Please write out the material below exactly as given.
----------
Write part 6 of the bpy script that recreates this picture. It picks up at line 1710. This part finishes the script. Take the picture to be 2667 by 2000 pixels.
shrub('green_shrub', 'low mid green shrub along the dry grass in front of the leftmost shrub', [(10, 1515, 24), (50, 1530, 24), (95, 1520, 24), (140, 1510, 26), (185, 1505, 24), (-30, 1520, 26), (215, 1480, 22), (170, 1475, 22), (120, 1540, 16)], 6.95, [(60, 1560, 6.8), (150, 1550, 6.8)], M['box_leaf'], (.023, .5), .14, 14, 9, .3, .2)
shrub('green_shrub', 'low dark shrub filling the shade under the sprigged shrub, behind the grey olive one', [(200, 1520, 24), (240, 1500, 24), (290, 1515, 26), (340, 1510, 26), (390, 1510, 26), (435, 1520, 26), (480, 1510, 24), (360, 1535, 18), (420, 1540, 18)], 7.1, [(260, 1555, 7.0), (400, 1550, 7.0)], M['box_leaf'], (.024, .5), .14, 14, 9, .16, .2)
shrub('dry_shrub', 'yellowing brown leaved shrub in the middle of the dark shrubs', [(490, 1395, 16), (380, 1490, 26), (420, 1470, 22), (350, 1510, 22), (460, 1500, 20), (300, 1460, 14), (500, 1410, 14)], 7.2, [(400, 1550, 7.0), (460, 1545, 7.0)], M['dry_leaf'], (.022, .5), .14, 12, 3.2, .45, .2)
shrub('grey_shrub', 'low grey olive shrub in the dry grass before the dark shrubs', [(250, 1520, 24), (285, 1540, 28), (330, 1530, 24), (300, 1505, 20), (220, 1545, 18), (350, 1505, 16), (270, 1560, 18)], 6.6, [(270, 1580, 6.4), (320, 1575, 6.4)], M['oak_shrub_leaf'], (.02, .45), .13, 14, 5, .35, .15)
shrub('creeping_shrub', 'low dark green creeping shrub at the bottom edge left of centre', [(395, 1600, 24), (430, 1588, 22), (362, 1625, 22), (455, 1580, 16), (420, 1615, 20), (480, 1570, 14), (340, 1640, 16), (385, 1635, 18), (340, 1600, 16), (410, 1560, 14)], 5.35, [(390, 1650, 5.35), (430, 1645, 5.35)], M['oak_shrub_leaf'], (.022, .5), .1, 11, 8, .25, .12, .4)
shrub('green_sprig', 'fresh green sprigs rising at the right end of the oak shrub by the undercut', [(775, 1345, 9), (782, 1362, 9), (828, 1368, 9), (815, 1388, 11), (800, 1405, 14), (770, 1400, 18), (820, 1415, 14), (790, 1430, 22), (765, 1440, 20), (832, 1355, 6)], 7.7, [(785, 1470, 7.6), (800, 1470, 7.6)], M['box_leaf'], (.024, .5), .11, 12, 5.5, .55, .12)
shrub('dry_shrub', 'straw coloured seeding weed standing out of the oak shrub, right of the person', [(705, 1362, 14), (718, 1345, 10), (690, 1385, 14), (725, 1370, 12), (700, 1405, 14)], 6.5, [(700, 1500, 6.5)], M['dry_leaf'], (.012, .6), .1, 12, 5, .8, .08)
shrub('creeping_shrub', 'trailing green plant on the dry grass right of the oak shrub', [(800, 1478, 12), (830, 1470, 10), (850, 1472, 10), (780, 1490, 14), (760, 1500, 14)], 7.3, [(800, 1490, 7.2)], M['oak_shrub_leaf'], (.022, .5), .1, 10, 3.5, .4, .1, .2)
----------
= Completed exercise =
Write part 6 of the bpy script that recreates this picture. It picks up at line 1710. This part finishes the script. Take the picture to be 2667 by 2000 pixels.
shrub('green_shrub', 'low mid green shrub along the dry grass in front of the leftmost shrub', [(10, 1515, 24), (50, 1530, 24), (95, 1520, 24), (140, 1510, 26), (185, 1505, 24), (-30, 1520, 26), (215, 1480, 22), (170, 1475, 22), (120, 1540, 16)], 6.95, [(60, 1560, 6.8), (150, 1550, 6.8)], M['box_leaf'], (.023, .5), .14, 14, 9, .3, .2)
shrub('green_shrub', 'low dark shrub filling the shade under the sprigged shrub, behind the grey olive one', [(200, 1520, 24), (240, 1500, 24), (290, 1515, 26), (340, 1510, 26), (390, 1510, 26), (435, 1520, 26), (480, 1510, 24), (360, 1535, 18), (420, 1540, 18)], 7.1, [(260, 1555, 7.0), (400, 1550, 7.0)], M['box_leaf'], (.024, .5), .14, 14, 9, .16, .2)
shrub('dry_shrub', 'yellowing brown leaved shrub in the middle of the dark shrubs', [(490, 1395, 16), (380, 1490, 26), (420, 1470, 22), (350, 1510, 22), (460, 1500, 20), (300, 1460, 14), (500, 1410, 14)], 7.2, [(400, 1550, 7.0), (460, 1545, 7.0)], M['dry_leaf'], (.022, .5), .14, 12, 3.2, .45, .2)
shrub('grey_shrub', 'low grey olive shrub in the dry grass before the dark shrubs', [(250, 1520, 24), (285, 1540, 28), (330, 1530, 24), (300, 1505, 20), (220, 1545, 18), (350, 1505, 16), (270, 1560, 18)], 6.6, [(270, 1580, 6.4), (320, 1575, 6.4)], M['oak_shrub_leaf'], (.02, .45), .13, 14, 5, .35, .15)
shrub('creeping_shrub', 'low dark green creeping shrub at the bottom edge left of centre', [(395, 1600, 24), (430, 1588, 22), (362, 1625, 22), (455, 1580, 16), (420, 1615, 20), (480, 1570, 14), (340, 1640, 16), (385, 1635, 18), (340, 1600, 16), (410, 1560, 14)], 5.35, [(390, 1650, 5.35), (430, 1645, 5.35)], M['oak_shrub_leaf'], (.022, .5), .1, 11, 8, .25, .12, .4)
shrub('green_sprig', 'fresh green sprigs rising at the right end of the oak shrub by the undercut', [(775, 1345, 9), (782, 1362, 9), (828, 1368, 9), (815, 1388, 11), (800, 1405, 14), (770, 1400, 18), (820, 1415, 14), (790, 1430, 22), (765, 1440, 20), (832, 1355, 6)], 7.7, [(785, 1470, 7.6), (800, 1470, 7.6)], M['box_leaf'], (.024, .5), .11, 12, 5.5, .55, .12)
shrub('dry_shrub', 'straw coloured seeding weed standing out of the oak shrub, right of the person', [(705, 1362, 14), (718, 1345, 10), (690, 1385, 14), (725, 1370, 12), (700, 1405, 14)], 6.5, [(700, 1500, 6.5)], M['dry_leaf'], (.012, .6), .1, 12, 5, .8, .08)
shrub('creeping_shrub', 'trailing green plant on the dry grass right of the oak shrub', [(800, 1478, 12), (830, 1470, 10), (850, 1472, 10), (780, 1490, 14), (760, 1500, 14)], 7.3, [(800, 1490, 7.2)], M['oak_shrub_leaf'], (.022, .5), .1, 10, 3.5, .4, .1, .2)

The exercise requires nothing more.